Visibility in the media

Despite the criticism, she remains steadfast and unafraid to speak out. At the end of 2023, she was photographed for an interview with Financieele Dagblad in her work clothes. The photos showed both the front and back of her outfit. The front looked neat, but the back revealed a large clip tailoring the blouse. In the article, she discussed the shortage of women’s work clothing in Defense. She has continued to repeat this message in interviews.

I have a lot of admiration for her. Speaking out about the position of women within a male-dominated organization takes strength. But drawing attention to their clothing goes even further. Clothing is often dismissed as a trivial matter, something only vanity concerns itself with.

I witnessed this firsthand in 2022 when I spoke with Dutch hardware stores about the lack of women’s work clothing. I received a lot of criticism for the article I wrote on the subject. The criticism mostly came from men, who thought women shouldn’t complain. Work clothing, whether worn at work or during DIY projects, wasn’t about appearance, they said.


Backpacks and body armor in Defense

I shudder when I read that Boekholt-O’Sullivan has been told that her colleagues should tell her how the world works. Those who say this are apparently content with the status quo.

From a distance, the world of women’s work clothing in Defense might look fine. But upon closer inspection, you’ll find that body armor meant to protect soldiers from dangerous objects doesn’t accommodate breasts. As a result, female soldiers have had to endure significant discomfort and pain for years, working with squashed breasts. Can you imagine? It wasn’t until early this year that the first body armors for women were introduced.

Another example is the training at the Commando Corps and Marine Corps. Women have participated for years but have never graduated. Boekholt-O’Sullivan investigated why. It turned out that women had to drop out early due to shin splints, fractures in the metatarsal bones, shoulder and back problems. The cause was simple: the wrong backpack. Men and women have different bodies and thus different physical needs.


Ladies at the Dutch Defense receive a dress

The top woman in Defense dislikes the term ‘one of the guys.’ In her view, women shouldn’t have to pretend to be different. They are different, period. That’s why the organization is now testing a dress as part of the female uniform. Not to make it mandatory—women can still choose a skirt or pants—but as an option. It can be seen as a form of recognition.

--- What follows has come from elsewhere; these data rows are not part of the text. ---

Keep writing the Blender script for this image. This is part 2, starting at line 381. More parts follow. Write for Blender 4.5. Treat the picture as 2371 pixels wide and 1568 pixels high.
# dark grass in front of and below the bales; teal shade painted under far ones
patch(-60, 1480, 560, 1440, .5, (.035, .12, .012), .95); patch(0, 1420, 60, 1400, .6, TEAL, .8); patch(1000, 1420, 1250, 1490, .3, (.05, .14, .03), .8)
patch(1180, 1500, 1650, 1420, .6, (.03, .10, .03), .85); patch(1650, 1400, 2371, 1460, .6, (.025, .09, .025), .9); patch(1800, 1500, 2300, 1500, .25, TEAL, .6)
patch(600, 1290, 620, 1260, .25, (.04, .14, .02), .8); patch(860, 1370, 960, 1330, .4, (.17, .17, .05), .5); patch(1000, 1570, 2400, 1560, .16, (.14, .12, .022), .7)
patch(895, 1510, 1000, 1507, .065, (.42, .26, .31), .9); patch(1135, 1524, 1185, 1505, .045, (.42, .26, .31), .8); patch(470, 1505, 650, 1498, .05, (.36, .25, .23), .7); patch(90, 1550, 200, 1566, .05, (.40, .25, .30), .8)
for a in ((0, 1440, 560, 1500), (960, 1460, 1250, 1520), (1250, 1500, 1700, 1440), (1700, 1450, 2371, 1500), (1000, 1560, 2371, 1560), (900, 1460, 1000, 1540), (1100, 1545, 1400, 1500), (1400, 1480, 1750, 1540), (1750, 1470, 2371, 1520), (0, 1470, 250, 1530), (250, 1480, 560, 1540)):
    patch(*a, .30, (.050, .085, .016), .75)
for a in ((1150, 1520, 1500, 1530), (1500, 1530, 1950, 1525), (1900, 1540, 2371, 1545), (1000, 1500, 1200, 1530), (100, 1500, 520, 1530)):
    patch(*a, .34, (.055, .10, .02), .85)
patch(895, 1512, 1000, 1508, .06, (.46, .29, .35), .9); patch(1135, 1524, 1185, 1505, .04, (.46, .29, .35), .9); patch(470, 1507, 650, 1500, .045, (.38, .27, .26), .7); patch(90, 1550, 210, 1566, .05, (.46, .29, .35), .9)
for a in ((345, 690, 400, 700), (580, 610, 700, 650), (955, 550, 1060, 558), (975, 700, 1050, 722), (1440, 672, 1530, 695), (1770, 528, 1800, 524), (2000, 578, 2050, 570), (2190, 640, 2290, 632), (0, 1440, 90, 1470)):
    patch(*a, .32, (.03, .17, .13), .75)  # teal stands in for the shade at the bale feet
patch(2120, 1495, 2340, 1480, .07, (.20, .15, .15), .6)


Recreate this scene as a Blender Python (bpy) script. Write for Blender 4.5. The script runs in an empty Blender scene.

And she seems to have grown accustomed to the criticism. On LinkedIn, she writes: “For those wondering if I don’t have more urgent things to do; this is urgent in an organization with around 10,000 vacancies. For those who think I’ve lost my way: I’ve just found it, thank you for pointing that out every time.”

Women’s work clothing isn’t about vanity; it’s about equal rights and can make the difference between life and death in dangerous situations. Let’s cherish this woman. Because if in 20 years we are all equally well protected at work, we’ll have her to thank.